Und die macht es kurz: Die Qualität der Fotos genüge vollkommen, um den Prägestempel der Marées-Gesellschaft eindeutig zu erkennen, so Neher-Fritzen. "Da bin ich mir ganz sicher." Dieser Verein habe Anfang des 20. Jahrhunderts Werke des französischen Impressionisten Renoir nachgedruckt und in insgesamt 500 Mappen an seine Mitglieder verschickt. Man "wollte den Menschen schöne Dinge präsentieren". Unbeirrt bleibt die Kunsthistorikerin bei ihrer Botschaft: Ein Nachdruck ist ein Nachdruck.
Hin und her
Es geht dann noch ein wenig hin und her. Der Anwalt versucht in Zweifel zu ziehen, dass der gesondert fotografierte Stempelabdruck auf der Rückseite des Bildes tatsächlich zu der Vorderseite gehört, die das Mädchen mit einer Orange zeigt. Immerhin gebe es kein Foto, das den Stempel "im Zusammenhang" mit dem Motiv zeige. Es sei ja auch schlechterdings unmöglich, erwidert ein beisitzender Richter genervt, Vorder- und Rückseite eines Bildes gleichzeitig abzulichten.
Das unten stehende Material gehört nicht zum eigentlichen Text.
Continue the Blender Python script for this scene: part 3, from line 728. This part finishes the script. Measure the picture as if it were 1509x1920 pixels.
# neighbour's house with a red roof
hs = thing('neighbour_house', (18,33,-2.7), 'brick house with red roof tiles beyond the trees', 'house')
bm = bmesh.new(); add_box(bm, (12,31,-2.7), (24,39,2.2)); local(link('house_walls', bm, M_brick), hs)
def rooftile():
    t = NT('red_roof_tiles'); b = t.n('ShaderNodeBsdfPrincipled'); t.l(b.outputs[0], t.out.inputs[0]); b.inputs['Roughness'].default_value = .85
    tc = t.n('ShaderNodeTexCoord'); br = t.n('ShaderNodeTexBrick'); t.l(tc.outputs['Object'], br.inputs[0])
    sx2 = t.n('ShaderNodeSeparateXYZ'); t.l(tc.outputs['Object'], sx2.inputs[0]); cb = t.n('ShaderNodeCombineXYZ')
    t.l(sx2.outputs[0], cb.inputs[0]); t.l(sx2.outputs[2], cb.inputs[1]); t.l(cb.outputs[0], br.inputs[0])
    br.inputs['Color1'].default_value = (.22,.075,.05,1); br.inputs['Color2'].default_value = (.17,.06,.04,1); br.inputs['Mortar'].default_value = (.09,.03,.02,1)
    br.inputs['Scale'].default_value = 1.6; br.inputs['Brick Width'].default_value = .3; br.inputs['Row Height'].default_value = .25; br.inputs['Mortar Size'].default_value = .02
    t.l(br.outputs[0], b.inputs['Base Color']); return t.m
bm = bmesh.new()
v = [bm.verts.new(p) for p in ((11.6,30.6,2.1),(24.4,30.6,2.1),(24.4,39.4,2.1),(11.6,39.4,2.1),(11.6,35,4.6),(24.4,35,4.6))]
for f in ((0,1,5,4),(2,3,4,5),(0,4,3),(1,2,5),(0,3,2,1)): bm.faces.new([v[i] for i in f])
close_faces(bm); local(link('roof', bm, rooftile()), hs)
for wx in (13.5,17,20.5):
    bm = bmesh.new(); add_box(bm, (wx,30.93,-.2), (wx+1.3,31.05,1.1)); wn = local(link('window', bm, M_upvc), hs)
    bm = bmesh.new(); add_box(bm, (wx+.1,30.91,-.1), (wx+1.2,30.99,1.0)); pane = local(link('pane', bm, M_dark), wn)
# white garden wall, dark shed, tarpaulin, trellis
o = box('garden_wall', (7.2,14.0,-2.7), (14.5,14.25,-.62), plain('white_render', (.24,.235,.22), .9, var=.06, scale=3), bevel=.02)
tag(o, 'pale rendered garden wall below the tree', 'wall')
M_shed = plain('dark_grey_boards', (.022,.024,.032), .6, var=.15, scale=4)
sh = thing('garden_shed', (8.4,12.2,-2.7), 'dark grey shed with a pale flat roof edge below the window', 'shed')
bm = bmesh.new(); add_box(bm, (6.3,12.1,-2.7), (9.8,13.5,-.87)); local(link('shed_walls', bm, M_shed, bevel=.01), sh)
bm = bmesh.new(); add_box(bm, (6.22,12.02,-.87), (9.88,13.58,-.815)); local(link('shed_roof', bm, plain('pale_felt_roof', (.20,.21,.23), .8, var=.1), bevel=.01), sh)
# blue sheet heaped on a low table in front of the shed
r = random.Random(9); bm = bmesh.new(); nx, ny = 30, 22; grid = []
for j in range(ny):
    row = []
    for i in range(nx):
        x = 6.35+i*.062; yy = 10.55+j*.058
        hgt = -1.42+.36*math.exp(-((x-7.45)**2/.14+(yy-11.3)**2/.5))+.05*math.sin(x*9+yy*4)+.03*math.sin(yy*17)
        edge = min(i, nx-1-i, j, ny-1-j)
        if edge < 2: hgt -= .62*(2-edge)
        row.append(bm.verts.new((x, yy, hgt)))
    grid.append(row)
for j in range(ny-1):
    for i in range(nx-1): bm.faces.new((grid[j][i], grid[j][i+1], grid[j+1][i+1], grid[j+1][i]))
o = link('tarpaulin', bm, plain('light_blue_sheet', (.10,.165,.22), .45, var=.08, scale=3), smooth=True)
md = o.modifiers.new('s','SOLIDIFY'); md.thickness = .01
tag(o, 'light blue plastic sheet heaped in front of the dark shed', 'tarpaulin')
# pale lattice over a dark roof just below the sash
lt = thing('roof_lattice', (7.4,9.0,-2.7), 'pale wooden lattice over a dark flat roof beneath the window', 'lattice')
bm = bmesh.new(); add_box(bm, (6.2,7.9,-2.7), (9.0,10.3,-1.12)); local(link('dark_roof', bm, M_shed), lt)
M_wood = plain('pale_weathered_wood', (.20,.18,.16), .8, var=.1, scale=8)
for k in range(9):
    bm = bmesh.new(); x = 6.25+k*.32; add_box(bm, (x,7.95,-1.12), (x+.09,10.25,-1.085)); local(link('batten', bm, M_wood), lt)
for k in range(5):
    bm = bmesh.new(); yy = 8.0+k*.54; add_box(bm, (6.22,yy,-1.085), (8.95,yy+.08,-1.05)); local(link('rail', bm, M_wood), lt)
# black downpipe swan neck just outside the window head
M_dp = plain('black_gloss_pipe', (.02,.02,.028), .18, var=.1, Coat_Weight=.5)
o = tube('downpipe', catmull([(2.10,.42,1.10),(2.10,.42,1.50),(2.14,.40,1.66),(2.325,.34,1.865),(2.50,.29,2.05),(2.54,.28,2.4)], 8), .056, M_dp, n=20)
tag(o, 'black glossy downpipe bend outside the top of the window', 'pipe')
"Was für eine Posse", seufzt ein Lokalreporter im Zuschauerraum.
Am Ende siegt die Vernunft. Die Kammer befindet zwar, dass die Staatsanwaltschaft Essen ihre Pflichten verletzte, als sie das Bild verlor. Jedoch stehe dem Anspruch des Klägers auf Schadensersatz entgegen, dass "es sich bei dem Bild nach den überzeugenden Feststellungen einer (…) Kunstsachverständigen (…) um einen wertlosen Faksimiledruck handele".
Die Kosten des Verfahrens trägt demnächst, so er keine Rechtsmittel einlegen sollte, alleine der Kläger. Und weil sich diese nach dem Streitwert des Verfahrens bemessen, könnten hier bis zu 300.000 Euro fällig werden, nur für das Gericht. Die Anwälte beider Parteien kämen dann noch einmal extra.